Project Phases

In Phase One, Local government officers (LGOs) from Gosport, Isle of Wight, New Forest, Portsmouth and Rushmoor council will participate in three workshops held in the University of Southampton’s Digital Humanities Hub. These workshops will be used to identify and map our connections and gaps in regional provision for cultural activities. The sessions will use haptic data visualisations to identify ‘cold spots’ across the region, and to share insights from the Invisible Mentors project on the ways mentoring schemes can support connectivity and expand access to cultural and creative assets across the region. We will support LGOs to develop and explore new models for creative and cultural engagement in their area, and write prompts for creative freelancers participants for the second phase of the project.  

In Phase Two, the project team will run four themed workshops on ‘Writing Beyond Sectors’ for creative industries freelancers working in the Solent region. We will design the workshops as zones of interaction and intervention. Prompts from the LGO workshops will be used to facilitate conversations and discussion on mentoring and training experiences at a variety of career stages and to build a close, collaborative group of creative artists. Through the exchange of cross-sector perspectives, the workshops will enable the investigators and facilitators to identify and reflect on different approaches to mentoring and collaboration, drawing on the techniques developed by the project team in Invisible Mentors.

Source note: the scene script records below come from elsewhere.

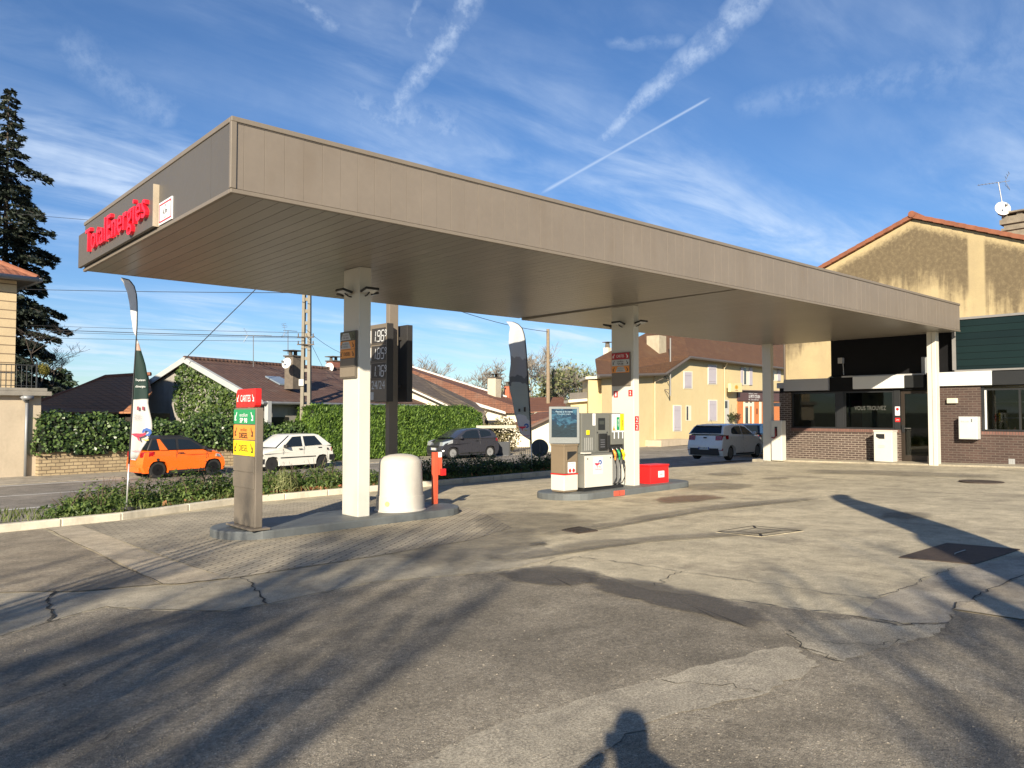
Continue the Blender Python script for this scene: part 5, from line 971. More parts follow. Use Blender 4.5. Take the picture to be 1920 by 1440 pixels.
for y in (.5, 1., 1.5, 2.): b.tube([W2(x_, y, zr0), W2(x_, y, zr0+.82)], .010, 5)
b.tube([W2(x_, -.05, zr0+.82), W2(x_, 2.2, zr0+.82)], .016, 5); b.tube([W2(x_, -.05, zr0), W2(x_, -.05, zr0+.95)], .03, 6); b.build('balcony_railing', M_IRONB, tw)
b = MB(); lb(b, -5, .33, zr0+.2, -3.8, .345, ze_-.9); b.build('shutter', mat('faded_shutter', (.3, .25, .2), .6), tw)
# ---------------------------------------------------------------- low stone wall with ivy
def stonewall():
    b = NB('rubble_stone'); v = b.vec(axes=('u', R_(6))); wz = b.N.new('ShaderNodeTexNoise'); b.L.new(v, wz.inputs['Vector']); wz.inputs['Scale'].default_value = 3.
    va = b.N.new('ShaderNodeVectorMath'); va.operation = 'MULTIPLY_ADD'; b.L.new(wz.outputs['Color'], va.inputs[0]); va.inputs[1].default_value = (.09, .05, 0); b.L.new(v, va.inputs[2])
    bc, bf = b.brick(va.outputs[0], .30, .125, (.40, .31, .185), (.30, .225, .135), (.16, .12, .075), .014, .5, 0, .5); n = b.noise(2, 5, .7); n2 = b.noise(40, 3)
    c = b.mix(.6, bc, b.mix(n, (.45, .45, .45), (1.6, 1.6, 1.6)), 'MULTIPLY'); c = b.mix(.4, c, b.mix(n2, (.4, .4, .4), (1.6, 1.6, 1.6)), 'MULTIPLY'); b.bump(b.math('ADD', b.math('SUBTRACT', 1, bf), b.math('MULTIPLY', n2, .4)), .8, .03); return b.fin(c, .9)
def sn(x, n): return atplane(x, 800, rp(0, n), RD).dot(RD)
s0, s1 = sn(74, 31.3), sn(566, 31.3)
wl = thing('stone_wall', 'low ochre rubble stone wall beneath the ivy hedge', 'wall', rp(s0, 31.3)); b = MB(); b.prism([rp(s0, 31.3, ZR-.1), rp(s1, 31.3, ZR-.1), rp(s1, 31.75, ZR-.1), rp(s0, 31.75, ZR-.1)], (0, 0, .98)); b.build('masonry', stonewall(), wl)
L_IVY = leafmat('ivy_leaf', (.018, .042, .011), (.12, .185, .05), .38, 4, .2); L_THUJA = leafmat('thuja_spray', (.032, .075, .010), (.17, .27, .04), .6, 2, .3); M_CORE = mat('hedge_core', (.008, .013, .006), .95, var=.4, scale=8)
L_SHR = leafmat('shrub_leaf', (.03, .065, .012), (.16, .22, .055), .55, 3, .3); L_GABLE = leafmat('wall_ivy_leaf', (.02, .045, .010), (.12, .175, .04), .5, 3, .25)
def bumpy(s, n, k=1.): return .5+.5*(.5*np.sin(s*1.7*k+n*2.1)+.3*np.sin(s*4.1*k+1.3+n*3.3)+.2*np.sin(s*9.7*k+.7))
def hedge(name, label, cat, sa, sb, n0, n1, zb, ztop, m, dens, size, aspect, jit, up=None, amp=.25, core=.16):
    t = thing(name, label, cat, rp(sa, n0)); Ln = sb-sa; P = []; Nn = []
    cnt = int(dens*Ln*(ztop(0)-zb(0))); s = rng.uniform(0, Ln, cnt); h = rng.random(cnt); za = np.array([zb(q) for q in s]); zt2 = np.array([ztop(q) for q in s])
    z = za+(zt2-za)*h; off = amp*bumpy(s, z*1.3)*np.sin(np.clip(h, .02, .98)*math.pi)**.35+rng.normal(0, .05, cnt)+.22*h**4
    def w(s, n, z): return np.stack([RD.x*s+RN.x*n, RD.y*s+RN.y*n, z], 1)
    P.append(w(sa+s, n0-off+.25*h**3, z)); Nn.append(np.tile([-RN.x, -RN.y, .35], (cnt, 1)))
    ct = int(dens*.7*Ln*(n1-n0)); s = rng.uniform(0, Ln, ct); q = rng.uniform(0, n1-n0, ct); zt2 = np.array([ztop(v) for v in s]); P.append(w(sa+s, n0+q, zt2+rng.normal(0, .07, ct)+.1*bumpy(s, q*2, 2.)-.06)); Nn.append(np.tile([0, 0, 1.], (ct, 1)))
    for se, sg in ((0, -1), (Ln, 1)):
        ce = int(dens*(n1-n0)*(ztop(se)-zb(se))); q = rng.uniform(0, n1-n0, ce); h = rng.random(ce); P.append(w(sa+se+sg*(.1*bumpy(q, h*3)-.25*h**3)+rng.normal(0, .05, ce), n0+q, zb(se)+(ztop(se)-zb(se))*h)); Nn.append(np.tile([RD.x*sg, RD.y*sg, .3], (ce, 1)))
    P = np.concatenate(P); Nn = np.concatenate(Nn); ud = None if up is None else np.tile(up, (len(P), 1))
    leaves('foliage', P, Nn, size, m, t, aspect, jit, ud, bend=.12)
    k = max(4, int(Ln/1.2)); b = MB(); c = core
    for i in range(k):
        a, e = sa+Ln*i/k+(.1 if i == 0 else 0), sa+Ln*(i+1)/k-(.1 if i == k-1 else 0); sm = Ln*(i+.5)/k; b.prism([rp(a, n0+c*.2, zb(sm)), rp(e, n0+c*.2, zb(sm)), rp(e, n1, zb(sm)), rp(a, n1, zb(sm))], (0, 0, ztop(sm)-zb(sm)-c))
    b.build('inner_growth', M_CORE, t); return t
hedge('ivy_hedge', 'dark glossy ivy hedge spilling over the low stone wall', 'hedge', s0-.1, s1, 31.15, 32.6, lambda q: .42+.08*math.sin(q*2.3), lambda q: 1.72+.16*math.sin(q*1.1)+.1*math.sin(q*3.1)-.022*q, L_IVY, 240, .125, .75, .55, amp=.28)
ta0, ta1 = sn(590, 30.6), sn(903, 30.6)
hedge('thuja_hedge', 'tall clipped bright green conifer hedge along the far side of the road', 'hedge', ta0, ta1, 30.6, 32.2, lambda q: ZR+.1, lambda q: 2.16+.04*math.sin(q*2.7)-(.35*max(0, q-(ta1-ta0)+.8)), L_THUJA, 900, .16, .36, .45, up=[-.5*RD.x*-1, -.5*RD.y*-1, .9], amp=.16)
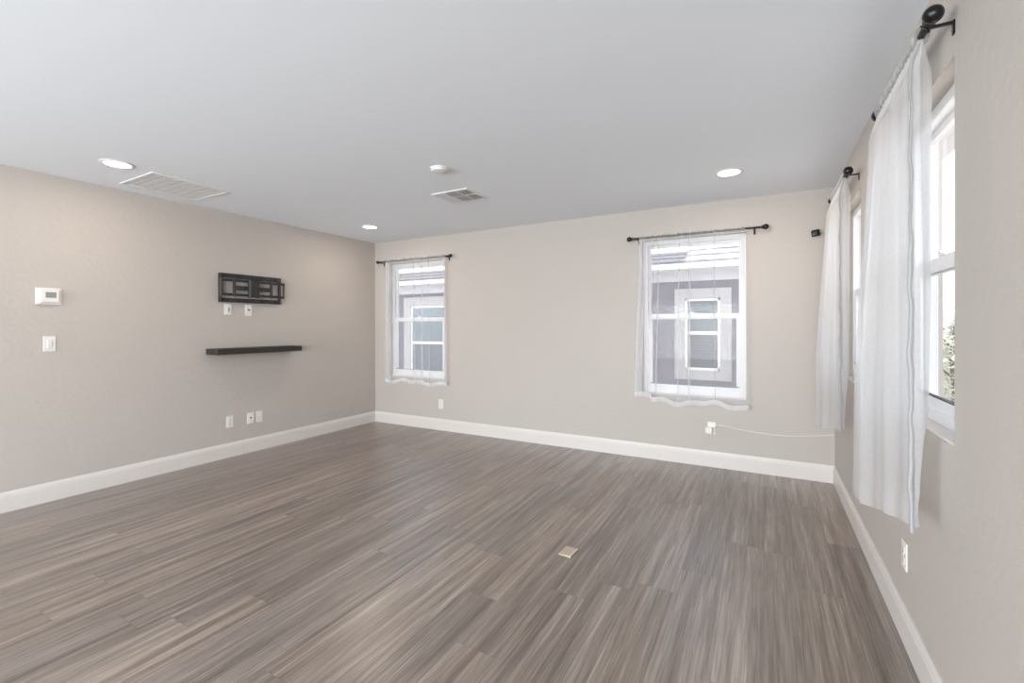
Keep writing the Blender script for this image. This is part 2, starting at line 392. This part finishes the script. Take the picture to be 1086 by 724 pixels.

Meet our fantastic freelancers here.

Phase Three will focus on consolidating new networks through innovative creative practice. After completing the phase two workshops, we will invite the creative freelancers to take part in a series of collaborative paid commissions. The PDRA will connect our existing writing network with international writer-mentors to encourage them to be connectors and advocates for culture. They will be supported to run workshops in Gosport, Portsmouth, Rushmoor, Isle of Wight, and the New Forest with the project team, working with members of the Portsmouth Asian Socio-Cultural Organisation, Women’s Integration Group, and Mayflower Young Writers to develop new creative works for a project anthology. We will also offer further support through online workshops on creative and cultural advocacy.

In Phase Four, the project team will hold a final launch event of new works created throughout the project in January 2024,  inviting all participants from programme, and local business and community stakeholders. We will invite attendees to take part in a final interactive online workshop reflecting on how their experience of the creative identity of the region has been shaped by participation in the project.